■ Material provided
— start —
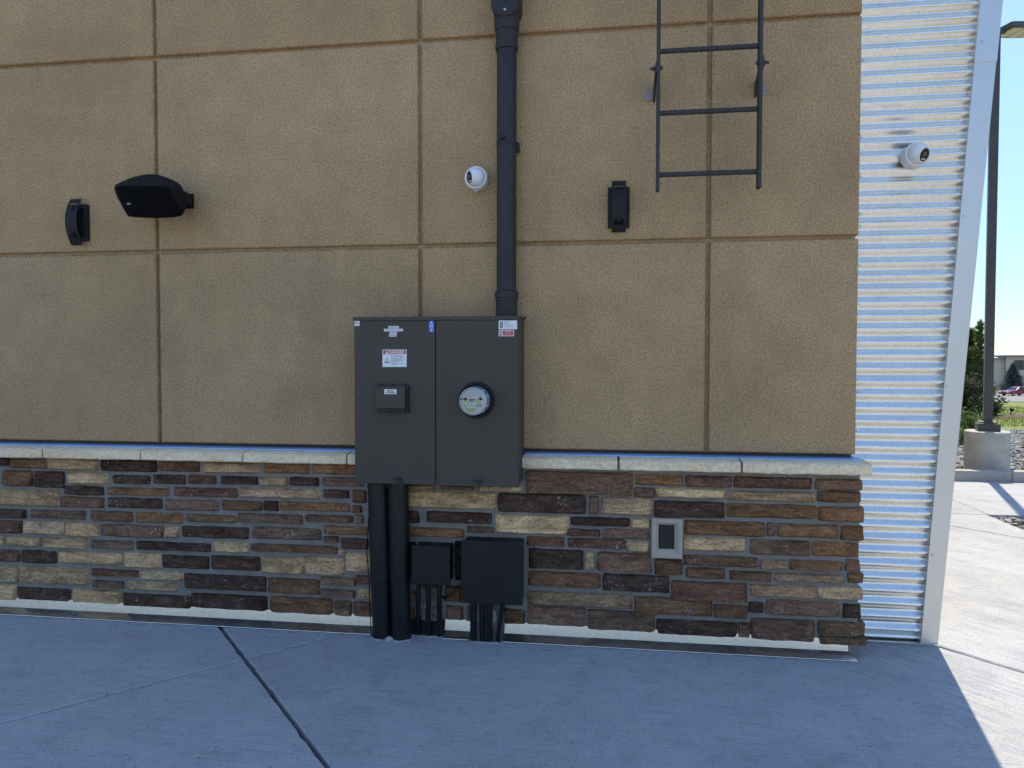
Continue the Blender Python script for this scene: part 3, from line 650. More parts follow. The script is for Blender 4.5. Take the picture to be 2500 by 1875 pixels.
text('lettering', 'Arc Flash Hazard!', .0088, -1.0858, CY-.0011, 1.4815, 'print_navy', d_, .0002, 'LEFT', sx=.95)
for k, t_ in enumerate(('Follow requirements in NFPA 70E', 'for safe work practices and', 'appropriate Personal Protective', 'Equipment (PPE).', 'Failure to comply can result in', 'death or injury.')):
    text('lettering', t_, .0058, -1.0858, CY-.0011, 1.4725-.0065*k, 'print_navy', d_, .0001, 'LEFT', sx=.84)
tri = [(-1.1075, 1.4775), (-1.1235, 1.4490), (-1.0915, 1.4490)]; tin = [(-1.1075, 1.4735), (-1.1203, 1.4507), (-1.0947, 1.4507)]
MB().add([(x, CY-.0011, z) for x, z in tri+tin], [(i, (i+1) % 3, 3+(i+1) % 3, 3+i) for i in range(3)]).build('pictogram_triangle', 'print_dark', d_)
MB().add([(x, CY-.0011, z) for x, z in ((-1.113, 1.4515), (-1.102, 1.4515), (-1.1045, 1.458), (-1.108, 1.4605), (-1.111, 1.457))], [(0, 1, 2, 3, 4)]).build('pictogram', 'print_dark', d_)
def badge(x0, x1, z0, z1, mat, fs, gap, parent, y):
    m = MB(); n = 20; cx, cz = (x0+x1)/2, (z0+z1)/2; hw, hh = (x1-x0)/2, (z1-z0)/2
    pts = []
    for k in range(n):
        a = 2*math.pi*k/n; c, s = math.cos(a), math.sin(a); pts.append((cx+hw*math.copysign(abs(c)**.38, c), y, cz+hh*math.copysign(abs(s)**.38, s)))
    b_ = m.prism(pts, (0, -.0007, 0)).build('brand_badge', mat, parent)
    for k, ch in enumerate('AMP'): text('lettering', ch, fs, cx, y-.0009, cz+gap*(1-k)-fs*.36, 'paper_white', b_ if parent is cab else parent, fs*.02)
badge(-.891, -.863, 1.602, 1.6615, 'print_blue', .0215, .0185, cab, CY)
w_ = sticker('rating_label', -.537, -.446, 1.616, 1.659, 'paper_white')
badge(-.5305, -.5165, 1.622, 1.652, 'print_navy', .0108, .0092, w_, CY-.0009)
lines(w_, -.510, 1.6545, [.034, .026, .022, .043, .032, .053], .0052, .0022, CY-.0009, 'print_grey', 21)
lines(w_, -.512, 1.6215, [.056], .005, .0016, CY-.0009, 'print_pink', 22)
r_ = sticker('danger_label', -.537, -.461, 1.582, 1.6125, 'paper_white')
sticker('red_field', -.5335, -.5205, 1.5845, 1.610, 'print_red', CY-.0009, .0002, r_); sticker('red_field', -.5165, -.4645, 1.5845, 1.610, 'print_red', CY-.0009, .0002, r_)
MB().add([(x, CY-.0013, z) for x, z in ((-.526, 1.6085), (-.5315, 1.597), (-.528, 1.5975), (-.5295, 1.587), (-.5225, 1.5985), (-.526, 1.598), (-.5235, 1.6085))], [tuple(range(7))]).build('lightning_bolt', 'paper_white', r_)
text('lettering', 'DANGER', .0072, -.4915, CY-.0013, 1.6025, 'paper_white', r_, .0002)
lines(r_, -.514, 1.5995, [.045, .046, .040, .044], .0037, .0018, CY-.0012, 'print_pink', 31)
# breaker handle cover
cv = MB(); pr = [(-.25, 1.337), (-.272, 1.337), (-.277, 1.333), (-.292, 1.322), (-.293, 1.226), (-.291, 1.2235), (-.279, 1.2225), (-.277, 1.214), (-.283, 1.211), (-.272, 1.201), (-.25, 1.201)]
cv.prism([(-1.151, y, z) for y, z in pr], (.147, 0, 0)); cv = cv.build('breaker_cover', 'cabinet_paint', cab, bevel=.002)
MB().box(-1.0035, -.991, -.272, -.2503, 1.199, 1.338).build('side_flange', 'cabinet_dark', cv, bevel=.003)
for x in (-1.143, -1.083, -1.023): MB().cyl((x, -.272, 1.3405), (x+.022, -.272, 1.3405), .0052, n=10).build('hinge', 'cabinet_dark', cv, smooth=40)
MB().box(-1.149, -1.005, -.2935, -.288, 1.2135, 1.2225).build('painted_shade_strip', 'cabinet_dark', cv)  # dark strip standing in for the shade in the recess below the lid
MB().tube([(-1.090, -.27, 1.203), (-1.090, -.274, 1.192), (-1.066, -.274, 1.192), (-1.066, -.27, 1.203)], .002, 6).build('hasp', 'cabinet_paint', cv)
sd2 = sticker('service_label', -1.108, -1.0455, 1.2945, 1.3185, 'paper_white', -.2928, .0008, cv, R(0))
text('lettering', 'SERVICE', .0092, -1.0765, -.2939, 1.3075, 'print_dark', cv, .0004, shear=.25)
text('lettering', 'DISCONNECT', .0088, -1.0765, -.2939, 1.2985, 'print_dark', cv, .0004, shear=.25, sx=.9)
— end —
■ What you have to do
Write the lines above out again exactly, without any of their pictures.

■ The completed task
Continue the Blender Python script for this scene: part 3, from line 650. More parts follow. The script is for Blender 4.5. Take the picture to be 2500 by 1875 pixels.
text('lettering', 'Arc Flash Hazard!', .0088, -1.0858, CY-.0011, 1.4815, 'print_navy', d_, .0002, 'LEFT', sx=.95)
for k, t_ in enumerate(('Follow requirements in NFPA 70E', 'for safe work practices and', 'appropriate Personal Protective', 'Equipment (PPE).', 'Failure to comply can result in', 'death or injury.')):
    text('lettering', t_, .0058, -1.0858, CY-.0011, 1.4725-.0065*k, 'print_navy', d_, .0001, 'LEFT', sx=.84)
tri = [(-1.1075, 1.4775), (-1.1235, 1.4490), (-1.0915, 1.4490)]; tin = [(-1.1075, 1.4735), (-1.1203, 1.4507), (-1.0947, 1.4507)]
MB().add([(x, CY-.0011, z) for x, z in tri+tin], [(i, (i+1) % 3, 3+(i+1) % 3, 3+i) for i in range(3)]).build('pictogram_triangle', 'print_dark', d_)
MB().add([(x, CY-.0011, z) for x, z in ((-1.113, 1.4515), (-1.102, 1.4515), (-1.1045, 1.458), (-1.108, 1.4605), (-1.111, 1.457))], [(0, 1, 2, 3, 4)]).build('pictogram', 'print_dark', d_)
def badge(x0, x1, z0, z1, mat, fs, gap, parent, y):
    m = MB(); n = 20; cx, cz = (x0+x1)/2, (z0+z1)/2; hw, hh = (x1-x0)/2, (z1-z0)/2
    pts = []
    for k in range(n):
        a = 2*math.pi*k/n; c, s = math.cos(a), math.sin(a); pts.append((cx+hw*math.copysign(abs(c)**.38, c), y, cz+hh*math.copysign(abs(s)**.38, s)))
    b_ = m.prism(pts, (0, -.0007, 0)).build('brand_badge', mat, parent)
    for k, ch in enumerate('AMP'): text('lettering', ch, fs, cx, y-.0009, cz+gap*(1-k)-fs*.36, 'paper_white', b_ if parent is cab else parent, fs*.02)
badge(-.891, -.863, 1.602, 1.6615, 'print_blue', .0215, .0185, cab, CY)
w_ = sticker('rating_label', -.537, -.446, 1.616, 1.659, 'paper_white')
badge(-.5305, -.5165, 1.622, 1.652, 'print_navy', .0108, .0092, w_, CY-.0009)
lines(w_, -.510, 1.6545, [.034, .026, .022, .043, .032, .053], .0052, .0022, CY-.0009, 'print_grey', 21)
lines(w_, -.512, 1.6215, [.056], .005, .0016, CY-.0009, 'print_pink', 22)
r_ = sticker('danger_label', -.537, -.461, 1.582, 1.6125, 'paper_white')
sticker('red_field', -.5335, -.5205, 1.5845, 1.610, 'print_red', CY-.0009, .0002, r_); sticker('red_field', -.5165, -.4645, 1.5845, 1.610, 'print_red', CY-.0009, .0002, r_)
MB().add([(x, CY-.0013, z) for x, z in ((-.526, 1.6085), (-.5315, 1.597), (-.528, 1.5975), (-.5295, 1.587), (-.5225, 1.5985), (-.526, 1.598), (-.5235, 1.6085))], [tuple(range(7))]).build('lightning_bolt', 'paper_white', r_)
text('lettering', 'DANGER', .0072, -.4915, CY-.0013, 1.6025, 'paper_white', r_, .0002)
lines(r_, -.514, 1.5995, [.045, .046, .040, .044], .0037, .0018, CY-.0012, 'print_pink', 31)
# breaker handle cover
cv = MB(); pr = [(-.25, 1.337), (-.272, 1.337), (-.277, 1.333), (-.292, 1.322), (-.293, 1.226), (-.291, 1.2235), (-.279, 1.2225), (-.277, 1.214), (-.283, 1.211), (-.272, 1.201), (-.25, 1.201)]
cv.prism([(-1.151, y, z) for y, z in pr], (.147, 0, 0)); cv = cv.build('breaker_cover', 'cabinet_paint', cab, bevel=.002)
MB().box(-1.0035, -.991, -.272, -.2503, 1.199, 1.338).build('side_flange', 'cabinet_dark', cv, bevel=.003)
for x in (-1.143, -1.083, -1.023): MB().cyl((x, -.272, 1.3405), (x+.022, -.272, 1.3405), .0052, n=10).build('hinge', 'cabinet_dark', cv, smooth=40)
MB().box(-1.149, -1.005, -.2935, -.288, 1.2135, 1.2225).build('painted_shade_strip', 'cabinet_dark', cv)  # dark strip standing in for the shade in the recess below the lid
MB().tube([(-1.090, -.27, 1.203), (-1.090, -.274, 1.192), (-1.066, -.274, 1.192), (-1.066, -.27, 1.203)], .002, 6).build('hasp', 'cabinet_paint', cv)
sd2 = sticker('service_label', -1.108, -1.0455, 1.2945, 1.3185, 'paper_white', -.2928, .0008, cv, R(0))
text('lettering', 'SERVICE', .0092, -1.0765, -.2939, 1.3075, 'print_dark', cv, .0004, shear=.25)
text('lettering', 'DISCONNECT', .0088, -1.0765, -.2939, 1.2985, 'print_dark', cv, .0004, shear=.25, sx=.9)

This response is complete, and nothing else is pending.